Regia di Rubén Imaz vedi scheda film
No. Mi dispiace soprattutto per il mio amico e pietra miliare di FilmTv, Alan Smithee, che me lo ha caldamente consigliato definendomelo “gioiellino inestimabile”.
Non ce l'ho fatta.
Ho apprezzato appena qualche taglio fotografico, un sonoro a minimi tratti, persino coinvolgente, una costante ricerca della cifra stilistica, come il viso inquietante che appare su un tronco sferzato dal vento, ma tutti questi richiami metaforici - festival delle allegorie stratificate - a voler sottolineare fratture e ricreare equilibrio tra natura e cieco progresso, si avviluppano stralenti, enigmatici e monotoni fino a spappolarti ogni straccio di sensibilità.
Romero è un pescatore che ha scoperto per primo il petrolio al largo delle coste dove vive solo (o con la figlia?) assieme alla fedele bottiglia, compagna di anziane solitudini.
Il petrolio sconvolge gli equilibri sia della vita comune che della natura, imprenditori e aziende irrompono sul territorio decretando la fine dell'armonia.
Romero non ci guadagnerà nulla se non continui richiami ai fantasmi e ai segnali occulti che un passato sepolto (?!) sembrerebbe inviargli tramite visioni, amici, nemici, spiriti, figli e nipoti più o meno sognati o esistenti, rimpianti di una vita lontana e carta da parati scollata.
Voler affastellare simbologie a gogo' non basta a farci entrare nella testa pasticciata di Romero. Siamo solo dalle parti del creare confusione senza mettere a fuoco il disagio di una comunità che deve fare i conti con la brama di denaro, con la sete di potere.

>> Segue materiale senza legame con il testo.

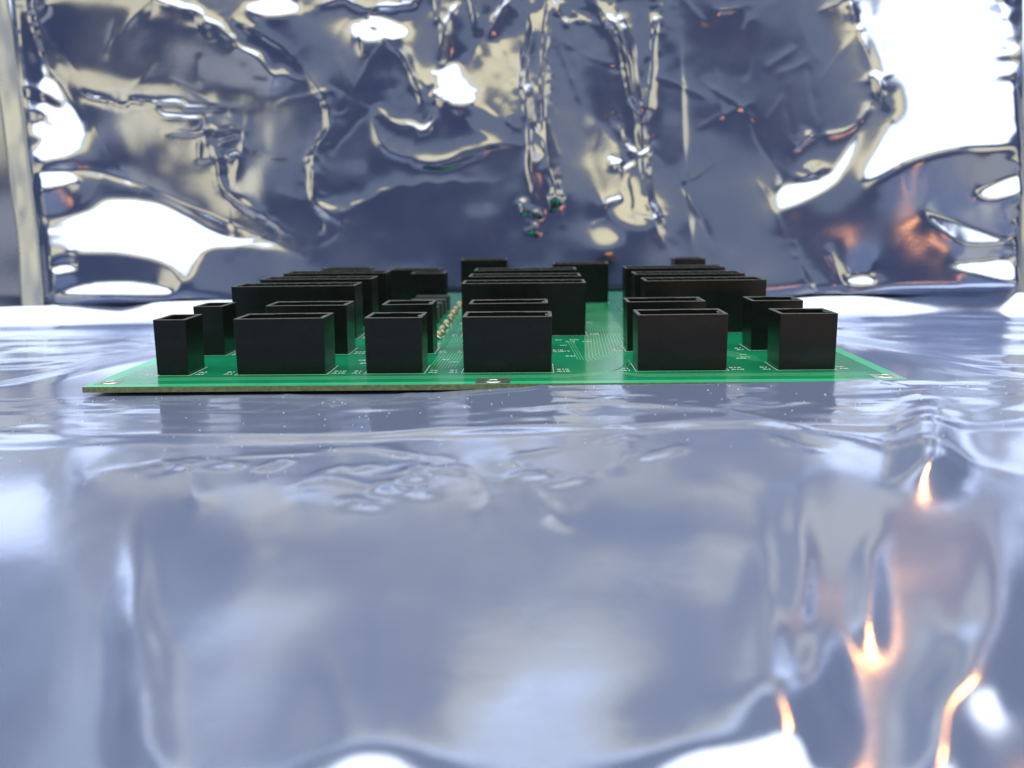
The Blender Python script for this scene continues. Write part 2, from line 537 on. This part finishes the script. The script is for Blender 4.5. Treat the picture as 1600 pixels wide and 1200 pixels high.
# ------------------------------------------------------------------ the bag the board lies on
xs = np.concatenate([np.arange(-420, -200, 4.0), np.arange(-200, 180, 1.5), np.arange(180, 421, 4.0)])
ys = np.concatenate([np.arange(-60, 80, 5.0), np.arange(80, 225, 1.8), np.arange(225, 305, 0.6), np.arange(305, 560, 2.5), np.arange(560, 638, 1.5), np.arange(638, 658.1, 0.5)])
X, Y = np.meshgrid(xs, ys)
rise = 2.75 * sstep(-64, 22, X) + 0.7 * sstep(30, 118, X)
Z = -11.0 + (8.2 + rise) * sstep(60, 262, Y)
side = np.maximum(np.maximum(sstep(-146, -230, X), sstep(118, 200, X)), sstep(540, 630, Y))
Z = np.where(Y > 270, -2.8 + rise * sstep(318, 296, Y) - 7.2 * side * sstep(290, 380, Y) - 10.0 * sstep(340, 585, Y), Z)
under = (1 - side) * sstep(299.5, 301.5, Y) * sstep(652, 644, Y)
# sweep up to the foot of the upright bag
wav = 1.2 * vnoise(X / 60, X * 0 + 0.5, 230) + 0.5 * vnoise(X / 23, Y / 30, 229)
Z += 1.30 * 2.6 * np.log1p(np.exp((Y - 647.0 + wav) / 2.6)) * (1 + 0.10 * vnoise(X / 40, Y / 10, 228))


def gcrease(pts, w, amp, wob=0.0, seed=1, asym=0.0):
    q = smooth_line(pts, 6) if len(pts) > 2 else pts
    m = 9 * w + wob + 6
    c0, c1 = np.searchsorted(xs, [min(p[0] for p in q) - m, max(p[0] for p in q) + m])
    r0, r1 = np.searchsorted(ys, [min(p[1] for p in q) - m, max(p[1] for p in q) + m])
    if c1 - c0 < 2 or r1 - r0 < 2:
        return
    wn = np.s_[r0:r1, c0:c1]
    gx_, gy_ = X[wn], Y[wn]
    wx = gx_ + (vnoise(gx_ / 12, gy_ / 6, seed) * wob if wob else 0)
    wy = gy_ + (vnoise(gx_ / 12, gy_ / 6, seed + 50) * wob if wob else 0)
    d, s, t = poly_dist(wx, wy, q)
    k = np.minimum(1, np.minimum(t, 1 - t) * 5) * (0.75 + 0.35 * vnoise(gx_ / 14, gy_ / 14, seed + 9))
    Z[wn] += amp * k * (np.exp(-(d / w) ** 2) if w > 2.5 else np.exp(-(np.sqrt(d * d + 0.12) - 0.346) / w))


def gp(x, y, z=-4.0):
    """photograph pixel -> (x, y) mm on the lying bag"""
    d = fw * 1.0 + r2 * ((x - 800) / F_PX) - u2 * ((y - 600) / F_PX)
    t = (z - 52.8) / d.z
    return (d.x * t, d.y * t)


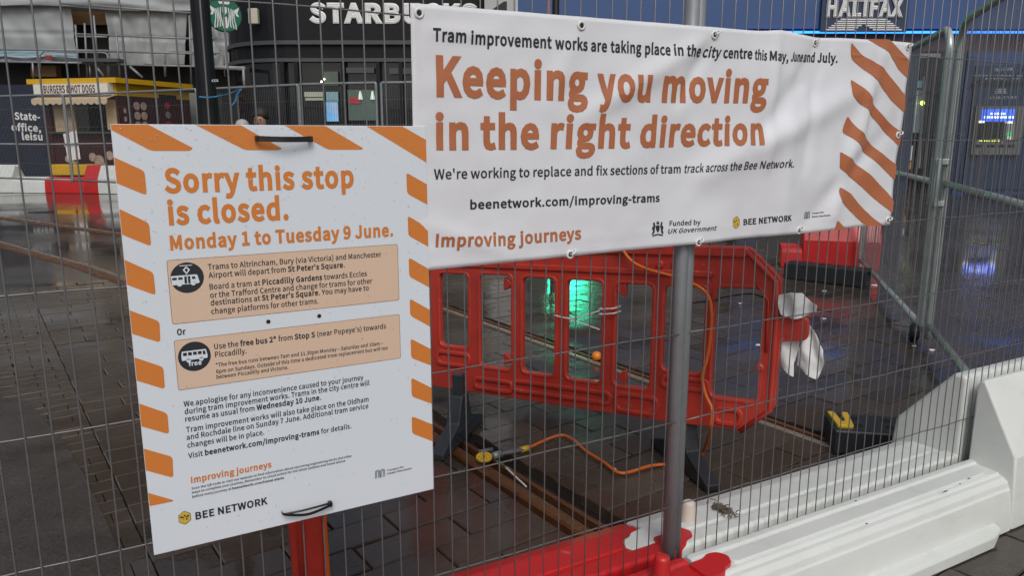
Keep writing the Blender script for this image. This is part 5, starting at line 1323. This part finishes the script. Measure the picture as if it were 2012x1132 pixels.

Ecco quindi piogge continue e reiterate, spiragli di luce alla Béla Tarr, piattaforme petrolifere che si moltiplicano, squarci di metacinema (nel senso che vediamo direttamente attraverso la fantasia di Romero perdendo continuamente il senso della realtà), donne che ricorrono, noci di cocco che incombono, lampi e tuoni, scene di sesso pleonastiche che vorrebbero alludere al progresso vile e nefando che si inchiappetta la natura pacioccona e impotente, ma lasciano definitivamente basiti sul bordo di quel mare che ribolle di oro nero e dove - di questo siamo certi - sarebbe meglio evitare le ostriche crude.